Drew Feldman, Whitehouse Station, New Jersey-based worldwide ocean marine manager at Chubb Corp., who focuses on cargo, said rates range from stable to down, “obviously with accounts that had significant increases in exposure or loss activity” seeing increases.

“It's not a one-size-fits-all environment,” Mr. Feldman said.

Sean Dalton, New York-based executive vice president and head of marine for global corporate at Zurich North America, said there has been a trend toward higher retentions.

“Reinsurers don't attach as low down as they did five or 10 years ago,” which “drives greater accountability long term in the marketplace” among insurers, Mr. Dalton said.

Messrs. Barnwell and Dalton said no significant new players have entered the marine market.

“There may be people who have one or two person-type operations, but certainly nothing with any considerable scale to it,” Mr. Dalton said.

Additional capacity has come mainly from insurers looking to diversify their books of business, Mr. Barnwell said.

While experts said turmoil in the Middle East has had little effect on the market, sanctions against Russia could.

“Our view is a cautious one, and we've done that with Iran and we'll take that same view with Russia,” Marsh's Mr.

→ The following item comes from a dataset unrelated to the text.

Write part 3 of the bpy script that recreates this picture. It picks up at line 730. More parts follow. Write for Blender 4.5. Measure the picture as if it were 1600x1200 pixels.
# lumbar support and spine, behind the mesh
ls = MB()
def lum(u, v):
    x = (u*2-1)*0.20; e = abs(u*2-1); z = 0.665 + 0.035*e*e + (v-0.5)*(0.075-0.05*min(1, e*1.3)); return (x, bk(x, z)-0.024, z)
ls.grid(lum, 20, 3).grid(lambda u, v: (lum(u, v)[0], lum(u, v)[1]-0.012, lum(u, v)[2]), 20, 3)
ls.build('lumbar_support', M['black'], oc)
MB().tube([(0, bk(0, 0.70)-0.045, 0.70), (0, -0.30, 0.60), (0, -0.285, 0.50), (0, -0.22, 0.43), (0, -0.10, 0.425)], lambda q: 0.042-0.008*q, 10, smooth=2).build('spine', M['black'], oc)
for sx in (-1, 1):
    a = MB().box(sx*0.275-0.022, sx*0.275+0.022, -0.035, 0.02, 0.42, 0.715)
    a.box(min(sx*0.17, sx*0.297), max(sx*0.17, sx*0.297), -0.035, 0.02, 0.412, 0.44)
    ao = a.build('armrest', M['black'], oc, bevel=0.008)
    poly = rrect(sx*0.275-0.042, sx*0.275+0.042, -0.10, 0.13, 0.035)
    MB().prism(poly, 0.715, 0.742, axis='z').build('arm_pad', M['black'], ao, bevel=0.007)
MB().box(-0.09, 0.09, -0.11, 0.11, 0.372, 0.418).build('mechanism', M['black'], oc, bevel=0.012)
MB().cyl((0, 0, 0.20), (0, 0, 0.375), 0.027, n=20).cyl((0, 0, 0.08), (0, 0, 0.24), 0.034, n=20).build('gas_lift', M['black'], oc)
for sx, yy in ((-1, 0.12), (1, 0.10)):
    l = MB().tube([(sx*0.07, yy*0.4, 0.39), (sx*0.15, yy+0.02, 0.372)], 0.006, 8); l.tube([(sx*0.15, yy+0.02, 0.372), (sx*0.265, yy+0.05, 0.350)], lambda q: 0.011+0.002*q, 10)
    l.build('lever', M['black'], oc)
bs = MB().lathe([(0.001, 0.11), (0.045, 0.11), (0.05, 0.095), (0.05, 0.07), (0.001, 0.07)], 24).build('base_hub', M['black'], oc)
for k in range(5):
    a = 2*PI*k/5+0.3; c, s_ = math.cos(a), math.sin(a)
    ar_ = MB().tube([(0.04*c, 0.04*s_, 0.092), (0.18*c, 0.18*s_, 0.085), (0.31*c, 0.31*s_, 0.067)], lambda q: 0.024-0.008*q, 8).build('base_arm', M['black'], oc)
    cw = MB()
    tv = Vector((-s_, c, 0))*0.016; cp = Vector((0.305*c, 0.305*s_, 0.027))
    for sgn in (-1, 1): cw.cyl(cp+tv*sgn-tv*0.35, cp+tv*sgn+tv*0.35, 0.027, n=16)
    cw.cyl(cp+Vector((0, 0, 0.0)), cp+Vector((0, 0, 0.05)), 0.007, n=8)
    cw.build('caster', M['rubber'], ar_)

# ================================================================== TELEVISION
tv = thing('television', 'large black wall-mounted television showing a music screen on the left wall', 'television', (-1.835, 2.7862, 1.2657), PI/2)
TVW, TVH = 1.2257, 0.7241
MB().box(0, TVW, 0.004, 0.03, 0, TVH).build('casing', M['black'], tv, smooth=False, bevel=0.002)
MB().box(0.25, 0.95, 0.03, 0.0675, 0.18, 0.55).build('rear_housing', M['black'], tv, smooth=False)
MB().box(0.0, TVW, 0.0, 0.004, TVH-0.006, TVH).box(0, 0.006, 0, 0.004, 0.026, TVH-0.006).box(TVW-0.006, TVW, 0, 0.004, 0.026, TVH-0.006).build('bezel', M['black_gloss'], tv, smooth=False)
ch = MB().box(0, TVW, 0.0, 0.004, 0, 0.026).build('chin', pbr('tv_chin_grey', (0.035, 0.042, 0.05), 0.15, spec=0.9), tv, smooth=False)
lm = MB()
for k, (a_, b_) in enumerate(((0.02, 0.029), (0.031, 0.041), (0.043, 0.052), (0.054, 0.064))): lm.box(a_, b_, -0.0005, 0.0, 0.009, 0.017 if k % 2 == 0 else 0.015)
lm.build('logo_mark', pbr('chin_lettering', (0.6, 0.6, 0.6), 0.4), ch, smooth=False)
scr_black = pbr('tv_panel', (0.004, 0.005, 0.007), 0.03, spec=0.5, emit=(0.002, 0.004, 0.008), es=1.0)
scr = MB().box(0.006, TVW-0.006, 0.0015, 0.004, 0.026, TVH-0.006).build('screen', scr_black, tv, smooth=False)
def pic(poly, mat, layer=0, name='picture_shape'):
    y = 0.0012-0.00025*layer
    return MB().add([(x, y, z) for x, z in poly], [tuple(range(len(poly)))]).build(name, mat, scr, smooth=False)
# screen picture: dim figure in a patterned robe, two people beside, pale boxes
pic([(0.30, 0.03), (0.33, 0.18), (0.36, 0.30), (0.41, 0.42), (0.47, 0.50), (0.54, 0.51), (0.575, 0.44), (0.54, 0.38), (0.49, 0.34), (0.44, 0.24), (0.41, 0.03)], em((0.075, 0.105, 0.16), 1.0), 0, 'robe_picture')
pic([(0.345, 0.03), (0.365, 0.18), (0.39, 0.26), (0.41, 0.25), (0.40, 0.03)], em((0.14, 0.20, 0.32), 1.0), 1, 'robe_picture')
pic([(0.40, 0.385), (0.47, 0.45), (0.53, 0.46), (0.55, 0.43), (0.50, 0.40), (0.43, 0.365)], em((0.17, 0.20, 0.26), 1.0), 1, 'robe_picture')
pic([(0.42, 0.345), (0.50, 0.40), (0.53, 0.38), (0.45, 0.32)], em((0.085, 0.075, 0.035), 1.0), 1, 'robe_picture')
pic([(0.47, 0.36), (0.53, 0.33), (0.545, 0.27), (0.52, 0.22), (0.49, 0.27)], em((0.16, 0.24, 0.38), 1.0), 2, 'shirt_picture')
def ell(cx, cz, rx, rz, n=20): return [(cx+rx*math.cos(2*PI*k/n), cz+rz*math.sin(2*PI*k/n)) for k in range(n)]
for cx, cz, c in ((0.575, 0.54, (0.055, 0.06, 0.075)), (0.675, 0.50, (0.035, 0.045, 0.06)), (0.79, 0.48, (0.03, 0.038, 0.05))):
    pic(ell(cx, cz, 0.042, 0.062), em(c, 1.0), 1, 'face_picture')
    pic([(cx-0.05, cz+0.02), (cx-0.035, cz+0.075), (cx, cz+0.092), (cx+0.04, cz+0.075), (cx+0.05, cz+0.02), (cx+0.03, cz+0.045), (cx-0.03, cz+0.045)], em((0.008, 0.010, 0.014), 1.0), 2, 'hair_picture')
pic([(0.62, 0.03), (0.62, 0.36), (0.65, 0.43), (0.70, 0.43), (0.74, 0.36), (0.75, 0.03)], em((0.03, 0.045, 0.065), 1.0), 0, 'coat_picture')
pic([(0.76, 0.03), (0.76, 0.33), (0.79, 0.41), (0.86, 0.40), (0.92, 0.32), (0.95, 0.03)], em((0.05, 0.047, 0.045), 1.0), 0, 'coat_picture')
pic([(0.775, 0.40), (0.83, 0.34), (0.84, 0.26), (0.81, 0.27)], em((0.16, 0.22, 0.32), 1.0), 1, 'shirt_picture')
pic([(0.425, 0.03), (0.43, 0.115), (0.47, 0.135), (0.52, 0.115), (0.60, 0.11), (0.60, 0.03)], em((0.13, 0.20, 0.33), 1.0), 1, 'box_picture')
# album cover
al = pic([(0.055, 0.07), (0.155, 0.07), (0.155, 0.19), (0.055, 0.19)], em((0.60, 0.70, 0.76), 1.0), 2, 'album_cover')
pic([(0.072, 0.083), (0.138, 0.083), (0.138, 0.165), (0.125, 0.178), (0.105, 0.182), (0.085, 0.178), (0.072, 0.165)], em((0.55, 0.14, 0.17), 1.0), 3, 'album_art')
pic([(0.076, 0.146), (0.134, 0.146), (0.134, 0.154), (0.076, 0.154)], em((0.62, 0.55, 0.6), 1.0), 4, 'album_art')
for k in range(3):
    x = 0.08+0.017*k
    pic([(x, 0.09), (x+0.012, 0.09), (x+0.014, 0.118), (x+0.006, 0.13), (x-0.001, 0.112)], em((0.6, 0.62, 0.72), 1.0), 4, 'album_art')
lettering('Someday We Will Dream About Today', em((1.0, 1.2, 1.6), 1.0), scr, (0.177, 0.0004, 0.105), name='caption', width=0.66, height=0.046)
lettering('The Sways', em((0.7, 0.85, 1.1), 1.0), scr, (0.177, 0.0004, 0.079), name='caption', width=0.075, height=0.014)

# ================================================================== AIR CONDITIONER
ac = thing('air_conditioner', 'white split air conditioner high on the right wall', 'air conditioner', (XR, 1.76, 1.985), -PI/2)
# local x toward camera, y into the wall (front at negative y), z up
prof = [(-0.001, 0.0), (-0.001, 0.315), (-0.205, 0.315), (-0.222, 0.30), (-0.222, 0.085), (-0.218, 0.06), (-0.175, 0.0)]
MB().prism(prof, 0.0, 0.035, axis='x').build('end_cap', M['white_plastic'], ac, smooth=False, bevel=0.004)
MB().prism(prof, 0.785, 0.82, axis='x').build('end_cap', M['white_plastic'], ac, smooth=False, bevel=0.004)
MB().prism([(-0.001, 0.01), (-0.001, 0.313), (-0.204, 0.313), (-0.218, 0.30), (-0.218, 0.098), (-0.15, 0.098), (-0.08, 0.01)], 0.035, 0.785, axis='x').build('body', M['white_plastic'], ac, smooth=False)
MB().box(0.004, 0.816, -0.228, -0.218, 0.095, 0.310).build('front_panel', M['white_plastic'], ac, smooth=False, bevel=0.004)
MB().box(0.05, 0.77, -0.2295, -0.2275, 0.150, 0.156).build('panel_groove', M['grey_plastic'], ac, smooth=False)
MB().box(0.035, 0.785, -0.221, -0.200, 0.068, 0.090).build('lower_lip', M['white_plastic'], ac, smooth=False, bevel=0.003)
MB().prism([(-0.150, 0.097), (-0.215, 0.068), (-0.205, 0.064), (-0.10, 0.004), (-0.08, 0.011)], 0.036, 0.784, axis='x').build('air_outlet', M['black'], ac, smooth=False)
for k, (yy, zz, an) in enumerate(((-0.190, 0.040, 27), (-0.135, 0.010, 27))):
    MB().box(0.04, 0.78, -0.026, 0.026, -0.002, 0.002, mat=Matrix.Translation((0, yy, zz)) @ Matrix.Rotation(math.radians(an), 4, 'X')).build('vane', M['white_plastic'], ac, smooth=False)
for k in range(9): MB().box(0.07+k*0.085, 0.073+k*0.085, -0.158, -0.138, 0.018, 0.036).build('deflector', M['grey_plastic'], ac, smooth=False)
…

Baker said.

“I think that the insurance market will take a measured response.”

“You've got to be strict on compliance” with sanctions because of the “enormous downside” of not complying, Mr. Dalton said.

Insurers must be sure “they're not insuring anything prohibited under U.S. law or is not allowed by (the Office of Foreign Assets Control),” he said.

Mr. Barnwell said buyers want insurers to help them spot potential sanction violations to make sure shipments are legal before they are sent.